Bad Omens and Beartooth

Bad Omens • Beartooth • February 22, 2026 • Delta Center

Reviewed and Photographed by Max Taylor

Photo Credit: Max Taylor

On February 22, Bad Omens made a stop in Salt Lake City, UT, at the Delta Center as part of their “Do You Feel Love” tour.  They were joined by Beartooth, a perfect support for this tour.

Beartooth

Beartooth walked out to open, with a massive banner draped across the back of the stage, four towering LED screens already flashing behind them. No slow build. No easing in. They hit hard from the first note, and the crowd met them there. 

Songs like “In Between” detonated across the floor, and the pit cracked open almost immediately. It was the kind of mosh that forms because it has to. “Riptide” only fed it. The chorus came back louder from the crowd than from the stage, and you could feel the barricade start to flex under the pressure. 

Caleb Shomo doesn’t perform like someone in an opening slot. He moves like the room already belongs to him. The screams are raw and jagged, but the clean vocals carry, clear and surprisingly vulnerable in a space that size. That contrast is what makes Beartooth hit the way they do live. It’s aggressive, but it’s human, and a perfect way to warm up the crowd for Bad Omens. 

Sweat was flying off the stage, and shirts were coming off. Undoubtedly, Beartooth didn’t feel like a warm-up. They felt like a warning shot. 

Bad Omens

Photo Credit: Max Taylor

And then the time had come. The room was buzzing. Not that long ago, fans will remember Bad Omens played a packed show at The Union Center in Salt Lake City, and as the fanbase has continued to grow and the band’s success flourish, fans found the arena to be packed and full of electric excitement. 
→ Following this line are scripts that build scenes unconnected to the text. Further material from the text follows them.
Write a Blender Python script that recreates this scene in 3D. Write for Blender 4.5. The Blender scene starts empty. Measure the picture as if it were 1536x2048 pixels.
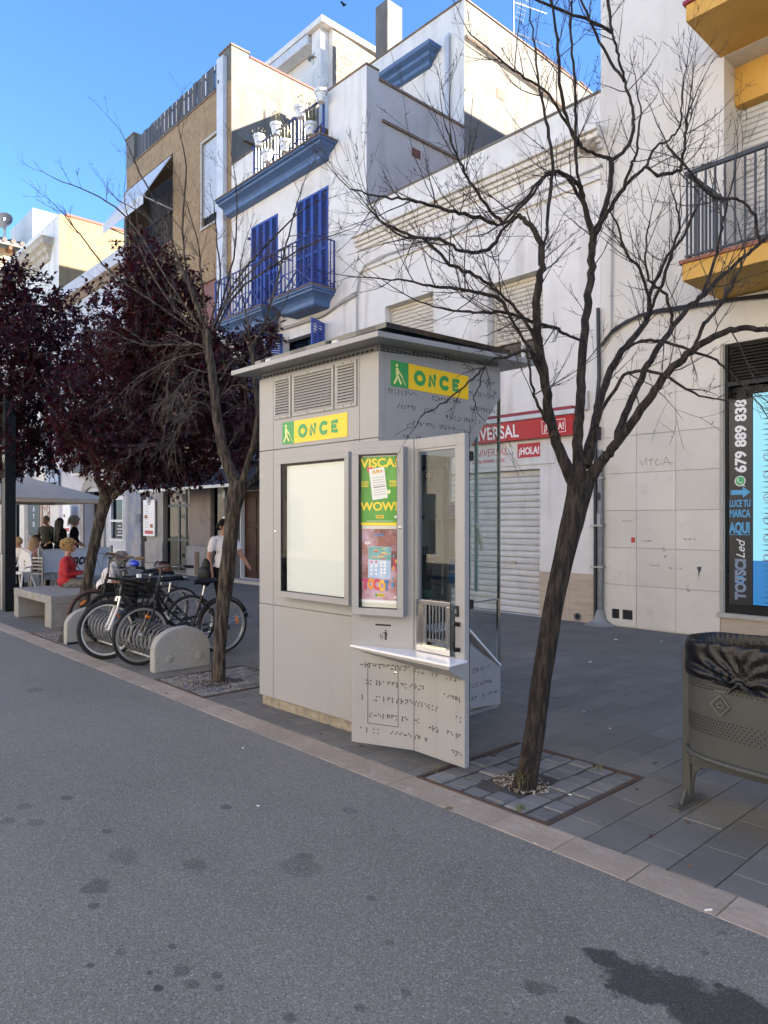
import bpy, bmesh, math, random
import numpy as np
from mathutils import Vector, Matrix
from mathutils import noise as mnoise

R = random.Random(11)
PI = math.pi
C = bpy.context.scene.collection
sc = bpy.context.scene

# ---------------------------------------------------------------- camera, world, sun, exposure
CAM_H = 1.65
CS, SN = .6777, .7353          # view direction is (-SN, CS)
FPX = 1430.0                   # focal length in pixels of the 1536x2048 photograph
cam_d = bpy.data.cameras.new('camera')
cam = bpy.data.objects.new('camera', cam_d)
C.objects.link(cam)
cam.location = (0, 0, CAM_H)
cam.rotation_euler = (PI / 2, 0, math.atan2(SN, CS))
cam_d.sensor_fit = 'VERTICAL'
cam_d.sensor_height = 36
cam_d.lens = FPX / 2048 * 36
cam_d.shift_y = 16 / 2048
cam_d.clip_start = .05
cam_d.clip_end = 900
sc.camera = cam

SUN_EL, SUN_AZ = math.radians(23.5), math.radians(38)      # azimuth counted from +X towards +Y
sdir = Vector((math.cos(SUN_EL) * math.cos(SUN_AZ), math.cos(SUN_EL) * math.sin(SUN_AZ), math.sin(SUN_EL)))
W = bpy.data.worlds.new('World')
sc.world = W
W.use_nodes = True
wn = W.node_tree
sky = wn.nodes.new('ShaderNodeTexSky')
sky.sky_type = 'NISHITA'
sky.sun_disc = False
sky.sun_elevation = SUN_EL
sky.sun_rotation = math.atan2(sdir.x, sdir.y)
sky.air_density = 1.0
sky.dust_density = .15
sky.ozone_density = 8.0
bg = wn.nodes['Background']
bg.inputs['Strength'].default_value = .05
wn.links.new(sky.outputs[0], bg.inputs[0])
sun_d = bpy.data.lights.new('sun', 'SUN')
sun_d.energy = 3.4
sun_d.angle = math.radians(.5)
sun_d.color = (1, .90, .77)
sun = bpy.data.objects.new('sun', sun_d)
C.objects.link(sun)
sun.rotation_euler = sdir.to_track_quat('Z', 'Y').to_euler()
vs = sc.view_settings
vs.view_transform = 'Standard'
vs.look = 'None'
vs.gamma = 1
vs.use_curve_mapping = False
vs.exposure = 3.17
sc.render.engine = 'CYCLES'
sc.cycles.max_bounces = 7
sc.cycles.diffuse_bounces = 4
sc.cycles.transparent_max_bounces = 12
sc.cycles.caustics_reflective = False
sc.cycles.caustics_refractive = False

# ---------------------------------------------------------------- where a pixel of the photograph lies in the place
def at(u, v, d):                                  # a point d metres deep
    r = (u - 768) / FPX * d
    return Vector((CS * r - SN * d, SN * r + CS * d, CAM_H - (v - 1040) * d / FPX))
def on_facade(u, v, Y=10.2):                      # (X, z) on the plane y = Y
    t = (u - 768) / FPX
    d = Y / (SN * t + CS)
    return d * (CS * t - SN), CAM_H - (v - 1040) * d / FPX
def pix(p):
    d = CS * p[1] - SN * p[0]
    r = SN * p[1] + CS * p[0]
    return 768 + FPX * r / d, 1040 - FPX * (p[2] - CAM_H) / d, d

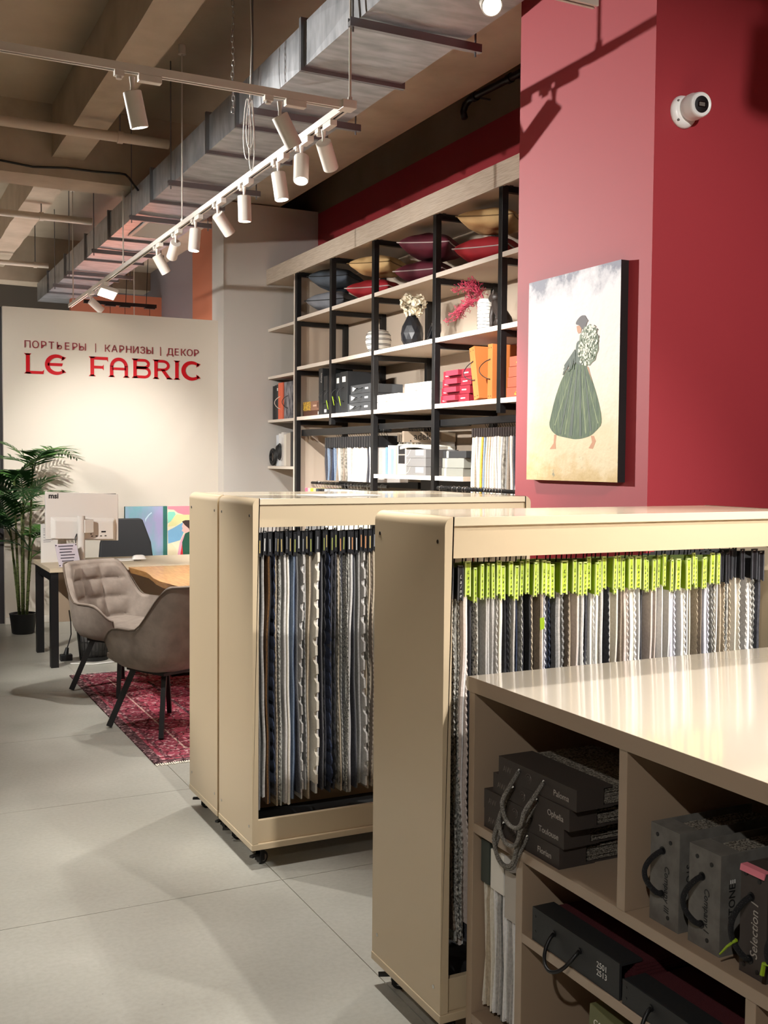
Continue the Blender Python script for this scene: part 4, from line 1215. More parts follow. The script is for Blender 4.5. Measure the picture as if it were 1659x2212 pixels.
ca = ['charcoal', 'blue_grey', 'charcoal', 'navy', 'blue_grey', 'taupe', 'light_grey', 'patterned', 'taupe', 'patterned', 'white', 'light_grey', 'white', 'white', 'cream', 'white', 'lilac_grey', 'cream', 'charcoal', 'white', 'white', 'white']
for i, c in enumerate(ca):
    shelf_hanger('on the rail below the black binders', XS + .06 + .0, 8.785 - i * .0483, 1.752, M_BHEAD, 'black', c, .034, .095, .33, G1, 1.0, .88)
M_TAUPEH = mat('taupe_header', '#8a7c6c', .55)
M_BEIGEH = mat('beige_header', '#b5a68f', .55)
cb_ = ['cream', 'taupe', 'cream', 'light_grey', 'white', 'white', 'beige', 'cream', 'light_grey', 'white']
for i, c in enumerate(cb_):
    shelf_hanger('on the rail left of the adeko card', XS + .21, 7.645 - i * .042, 1.775, M_TAUPEH if i < 3 else M_BEIGEH, 'taupe' if i < 3 else 'beige', c, .032, .075, .33, G1, 1.0, .76)
cc = ['cream', 'beige', 'light_grey', 'cream', 'mustard', 'blue_grey', 'beige', 'beige', 'pale_rose', 'cream', 'light_grey', 'cream', 'light_grey', 'patterned', 'grey', 'taupe', 'cream', 'charcoal', 'pale_rose', 'beige', 'cream', 'grey']
for i, c in enumerate(cc):
    shelf_hanger('on the rail beside the red column', XS + .06, 6.238 - i * .030, 1.772, M_WARMHEAD, 'brown-black', c, .020, .060, .40, G1, .8)
lo = [('pink', '#e4708a'), ('pale pink', '#dcb6ae'), ('yellow-green', '#d5df3c'), ('sand', '#cdb98f'), ('charcoal', '#3a3f4a'), ('black', '#1d1d20'), ('black', '#26262a'), ('silver', '#bdbcbc'), ('grey', '#9b9a9a'), ('silver', '#c9c7c4'), ('white', '#e9e6e0'), ('white', '#ece8e2'), ('white', '#ece8e2'), ('cream', '#dfd8c6'), ('cream', '#e3dccb'), ('cream', '#ddd5c2'), ('cream', '#e3dccb'), ('cream', '#dcd4c0'), ('cream', '#e3dccb'), ('cream', '#d8d0bc'), ('cream', '#e3dccb'), ('cream', '#ddd5c2')]
for i, (nm, hx) in enumerate(lo):
    shelf_hanger('on the low rail behind the middle cart', XS + .04, 9.20 - i * .0655, 1.290, mat('header_' + nm.replace(' ', '_').replace('-', '_') + hx[1:], hx, .55), nm, 'cream' if i > 6 else 'grey', .040, .09, .48, G1)
for i in range(24):
    c = rnd.choice(['cream', 'beige', 'light_grey', 'taupe', 'white'])
    shelf_hanger('on the front low rail by the column', XS - .15, 6.50 - i * .035, 1.312, M_WARMHEAD if i % 3 else M_BEIGEH, 'brown-black' if i % 3 else 'beige', c, .020, .06, .48, G1)
# ================================================================== SHELF CONTENTS
def pillow_mesh(w=.25, th=.085, seed=0, n=25):
    r_ = random.Random(seed)
    ph = [r_.uniform(0, 6.28) for _ in range(6)]
    def surf(sgn):
        def fn(u, v):
            a, b = 2 * u - 1, 2 * v - 1
            edge = (1 - a * a) * (1 - b * b)
            pin = 1 - .10 * (1 - abs(a) ** 2.2) * abs(b) ** 4 - .0
            x = w * a * (1 - .09 * (1 - b * b) * abs(a) ** 5)
            y = w * b * (1 - .09 * (1 - a * a) * abs(b) ** 5)
            h = th * max(edge, 0) ** .42
            h += .006 * edge * (sin(ph[0] + 7 * a + 3 * b) + .7 * sin(ph[1] - 5 * a + 8 * b))
            return (x, y, sgn * h)
        return fn
    return MB().grid(n, n, surf(1)).grid(n, n, surf(-1))
def pillow(label, x, y, z, rz, tilt, m, pm, seed, w=.205, th=.094, rim=True):
    t = thing('cushion', label, 'cushion', (x, y, z), 0, 'cushions on the top shelf')
    t.rotation_euler = (tilt[0], tilt[1], rz)
    mb = pillow_mesh(w, th, seed)
    me = mb.mesh('cover', smooth=True)
    bm = bmesh.new(); bm.from_mesh(me); bmesh.ops.remove_doubles(bm, verts=bm.verts, dist=.0008); bm.to_mesh(me); bm.free()
    put('cover', me, m, t)
    if rim:
        P = []
        for s_ in range(4):
            for k in range(12):
                q = -1 + 2 * k / 12
                a, b = [(q, -1), (1, q), (-q, 1), (-1, -q)][s_]
                P.append((w * a * (1 - .09 * (1 - b * b) * abs(a) ** 5), w * b * (1 - .09 * (1 - a * a) * abs(b) ** 5), 0))
        MB().tube(P, .0045, 6, closed=True).build('piping', pm, t, smooth=True)
    return t
def velvet(n, a, b):
    return mat(n, a, .75, noise=(9, b, .3, .75), bump=(25, .25))
M_BLUEV = velvet('slate_blue_satin', '#4e5660', '#3f4750'); M_GREYV = velvet('grey_satin', '#81838a', '#6c6e75')
M_BEIGEV = velvet('sand_satin', '#cfae7a', '#bd9a66'); M_REDV = velvet('scarlet_satin', '#a01420', '#8a0f1a'); M_BURGV = velvet('burgundy_velvet', '#5c1024', '#480b1c')
M_WHITEV = velvet('pearl_satin', '#cfd0d6', '#b5b7c0'); M_PIPEW = mat('pale_piping', '#b9a9a6', .7); M_PIPED = mat('dark_piping', '#17181b', .7); M_PIPEG = mat('gold_piping', '#7d6238', .7)
zs = 2.886
pillow('grey satin cushion with dark piping, bottom left of the top shelf', 3.935, 8.98, zs + .108, .62, (0, 0), M_GREYV, M_PIPED, 1)
pillow('slate blue cushion with dark piping lying on the grey cushion', 3.935, 8.94, zs + .306, .70, (.02, .04), M_BLUEV, M_PIPED, 2)
pillow('scarlet cushion under the sand cushion, left part of the top shelf', 3.935, 8.10, zs + .095, .66, (0, 0), M_REDV, M_PIPEW, 3, th=.085)
pillow('sand satin cushion on the left scarlet cushion', 3.935, 8.04, zs + .282, .60, (.03, .03), M_BEIGEV, M_PIPEG, 4, th=.085)
pillow('lower burgundy velvet cushion in the middle of the top shelf', 3.935, 7.20, zs + .095, .64, (0, 0), M_BURGV, M_PIPEW, 5, th=.085)
pillow('upper burgundy velvet cushion in the middle of the top shelf', 3.935, 7.14, zs + .282, .70, (.05, .03), M_BURGV, M_PIPEW, 6, w=.208)
pillow('scarlet cushion with pale piping, right of the fourth steel post', 3.935, 6.30, zs + .108, .62, (0, 0), M_REDV, M_PIPEW, 7)
pillow('sand satin cushion on the right scarlet cushion', 3.935, 6.27, zs + .306, .68, (.04, .02), M_BEIGEV, M_PIPEG, 8, th=.078)
pillow('pearl grey cushion at the right end of the top shelf, lower', 3.935, 5.42, zs + .108, .6, (0, 0), M_GREYV, M_PIPED, 9)
pillow('pearl white cushion at the right end of the top shelf, upper', 3.935, 5.42, zs + .306, .7, (0, 0), M_WHITEV, M_PIPEW, 10)

Z2 = 2.426
# striped vase
sv = thing('striped_vase', 'round white vase with thin black bands on the middle shelf', 'vase', (3.83, 7.86, Z2))
prof = [(r_ * .78, z_ * .86) for r_, z_ in [(.075, 0), (.10, .02), (.128, .07), (.138, .12), (.130, .17), (.105, .205), (.075, .218), (.068, .22), (.066, .20)]]
MB().lathe(prof, 36).build('vase_body', mat('matt_white_ceramic', '#e4dfd4', .6, bump=(80, .1)), sv, smooth=True)
def rad_at(pr, z):
    for (r0, z0), (r1, z1) in zip(pr[:-1], pr[1:]):
        if z0 <= z <= z1: return r0 + (r1 - r0) * (z - z0) / (z1 - z0)
    return pr[-1][0]
for z in (.019, .029, .062, .072, .105, .115, .146, .156, .175):
    R_ = rad_at(prof, z)
    MB().lathe([(R_ - .002, z - .0025), (R_ + .0014, z - .0022), (R_ + .0014, z + .0022), (R_ - .002, z + .0025)], 36).build('stripe', M_INK, sv)
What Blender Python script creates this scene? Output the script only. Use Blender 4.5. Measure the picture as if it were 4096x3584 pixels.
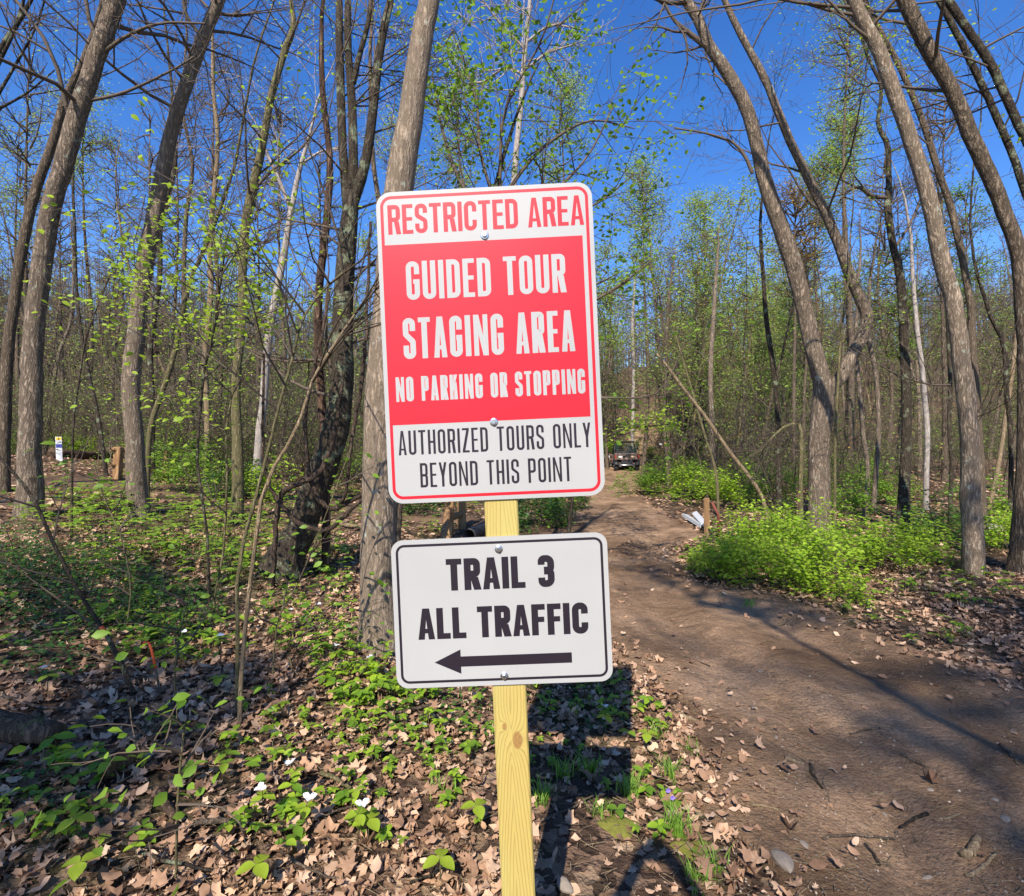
import bpy, math, random
import numpy as np
from math import pi, sin, cos, tan, radians

# ------------------------------------------------------------------ camera, sky, sun, exposure
for o in list(bpy.data.objects):
    bpy.data.objects.remove(o)
SC = bpy.context.scene
COL = SC.collection
H, F = 1.6, 1060.0                        # eye height; focal length in pixels of a 2048 wide picture
cam = bpy.data.cameras.new("camera"); cam_o = bpy.data.objects.new("camera", cam); COL.objects.link(cam_o)
cam.sensor_width = 36.0; cam.lens = 36.0 * F / 2048.0
cam.clip_start = 0.02; cam.clip_end = 2000
cam_o.location = (0, 0, H); cam_o.rotation_euler = (radians(90), 0, 0)
SC.camera = cam_o

SUN_EL, SUN_AZ = radians(44), radians(195.5)      # azimuth clockwise from +Y
SUN_DIR = np.array([sin(SUN_AZ) * cos(SUN_EL), cos(SUN_AZ) * cos(SUN_EL), sin(SUN_EL)])
W = bpy.data.worlds.new("World"); SC.world = W; W.use_nodes = True
nt = W.node_tree; nt.nodes.clear()
sky = nt.nodes.new("ShaderNodeTexSky"); sky.sky_type = 'NISHITA'; sky.sun_disc = False
sky.sun_elevation = SUN_EL; sky.sun_rotation = SUN_AZ
sky.air_density = 1.0; sky.dust_density = 0.2; sky.ozone_density = 3.0; sky.altitude = 300
bg = nt.nodes.new("ShaderNodeBackground"); bg.inputs[1].default_value = 0.085
wo = nt.nodes.new("ShaderNodeOutputWorld")
hs = nt.nodes.new("ShaderNodeHueSaturation"); hs.inputs["Saturation"].default_value = 1.3; hs.inputs["Value"].default_value = 1.6; hs.inputs["Hue"].default_value = 0.512
nt.links.new(sky.outputs[0], hs.inputs["Color"]); nt.links.new(hs.outputs[0], bg.inputs[0]); nt.links.new(bg.outputs[0], wo.inputs[0])
sun = bpy.data.lights.new("sun", 'SUN'); sun.energy = 5.0; sun.angle = radians(0.5); sun.color = (1.0, 0.92, 0.80)
sun_o = bpy.data.objects.new("sun", sun); COL.objects.link(sun_o)
from mathutils import Vector, Matrix
sun_o.rotation_euler = Vector(SUN_DIR).to_track_quat('Z', 'Y').to_euler()
sun_o.location = (-5, -20, 30)
SC.view_settings.view_transform = 'Standard'; SC.view_settings.look = 'None'
SC.view_settings.gamma = 1; SC.view_settings.use_curve_mapping = False
SC.view_settings.exposure = 0.8
SC.cycles.max_bounces = 6; SC.cycles.diffuse_bounces = 3; SC.cycles.transmission_bounces = 4
SC.cycles.use_denoising = True
try:
    SC.cycles.denoiser = 'OPENIMAGEDENOISE'
except Exception:
    pass

# ------------------------------------------------------------------ helpers
def smooth(a, b, x):
    t = np.clip((np.asarray(x, float) - a) / (b - a), 0, 1)
    return t * t * (3 - 2 * t)

def nrm(v):
    v = np.asarray(v, float)
    return v / np.maximum(np.linalg.norm(v, axis=-1, keepdims=True), 1e-9)

LY = [-12, -6, 0, 1.0, 1.9, 2.55, 3.24, 3.9, 6, 8, 10.3, 16.3, 31, 36, 45, 60, 70]
LX = [-6, -3, .1, .60, .80, .95, .96, .76, .62, .7, .85, 2.1, 5.2, 6.3, 9.3, 14.5, 18]
RY = [-12, -6, 0, 1, 2, 3.37, 4.3, 5.08, 5.6, 6.2, 7.9, 9.2, 10.5, 13.7, 19, 31, 36, 45, 60, 70]
RX = [10, 9, 6.5, 5.2, 4.1, 3.35, 3.2, 3.1, 2.75, 2.3, 2.4, 3.3, 3.7, 3.75, 4.4, 7.7, 9, 12, 17.5, 21]
def road_d(x, y):
    """distance inside the road (negative outside), roughly"""
    x = np.asarray(x, float); y = np.asarray(y, float)
    return np.minimum(x - np.interp(y, LY, LX), np.interp(y, RY, RX) - x)

TX = [-30, -16, -10, -7, -4, -1.5, .9, 1.6]
TY = [9, 10, 11, 11.4, 11.4, 10.9, 10.5, 10.4]
def trail_d(x, y):
    x = np.asarray(x, float); y = np.asarray(y, float)
    d = .75 + .15 * np.sin(x * 1.3) - np.abs(y - np.interp(x, TX, TY))
    return np.where(x > 1.6, -5, d)

def gz(x, y):
    x = np.asarray(x, float); y = np.asarray(y, float)
    u = np.clip(-x - .3, 0, 16)
    h = 0.118 * u - .0022 * u * u * (u > 0)
    h = h * smooth(-3, 4, y)
    r = road_d(x, y)
    off = 1 - smooth(-.6, .2, r)
    und = (.035 * np.sin(x * 1.7 + y * .9) + .03 * np.sin(x * .8 - y * 1.5 + 1) + .02 * np.sin(x * 3.3 + 2) * np.sin(y * 2.9))
    h = h + und * (.25 + .75 * off)
    rut = .05 * np.exp(-((r - .75) / .24) ** 2)
    h = h - rut * smooth(0.1, .5, r)
    h = h + off * .05 * smooth(2.2, 5, x)
    d = np.hypot(x, y)
    hill = np.where(d > 30, (d - 30), 0)
    h = h + np.minimum(hill * .10 + .0016 * hill ** 2 * smooth(30, 90, d), 16) * smooth(24, 46, y)
    h = h + off * smooth(8, 22, x) * smooth(5, 20, y) * 1.0
    return h

def at(px, py, d):
    return np.array([(px - 1024) / F * d, d, H + (896 - py) / F * d])

def onground(px, py):
    t = np.concatenate([np.linspace(1.0, 12, 1200), np.linspace(12, 110, 3000)])
    x = (px - 1024) / F * t; z = H + (896 - py) / F * t
    s = z - gz(x, t)
    k = np.argmax(s <= 0)
    if s[k] > 0: k = len(t) - 1
    return np.array([x[k], t[k], gz(x[k], t[k])])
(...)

Bad Omens didn’t just walk on stage, they drew out the anticipation. An eerie narrative video stretched across massive screens, pulling the arena into something darker and more cinematic before the first note even dropped as the band entered the stage. The energy changed. The noise dipped. And then it exploded. The lead singer, Noah Sebastian, brought an unmatched energy and control to the stage that remained the entire night. 

The production was massive, but not bloated. Layers of lighting washed over the stage in deep blues and violent reds. Lasers cut through fog in sharp, surgical lines. Pyro blasted heat into the lower bowl; you could physically feel it roll over the crowd. Cryo cannons erupted in freezing bursts that sent vapor into the rafters. It was sensory overload in the best way. 

They leaned into material from their EP released late last year including “Left for Good,” “Dying to Love,” and “Impose,” all translating with weight and depth as the band performed those tracks live.

Crowd surfers came in waves, floating toward the barricade as security braced and reset over and over again. The classics hit exactly how you’d want them to. “Concrete Jungle” was loud and relentless. “The Death of Peace of Mind” felt hypnotic. When “Just Pretend” started, the entire Delta Center sang. Not casually. Not politely. Full voice. The kind of collective moment that makes an arena feel small. 

What stands out most about Bad Omens right now is their control. By the end of the night, the crowd was soaked in sweat but still reaching for more. Beartooth brought grit and urgency. Bad Omens brought atmosphere and scale. Together, they proved heavy music doesn’t shrink for arenas, it expands into them. Fans in Salt Lake didn’t just get a show, they most certainly got a night that felt earned.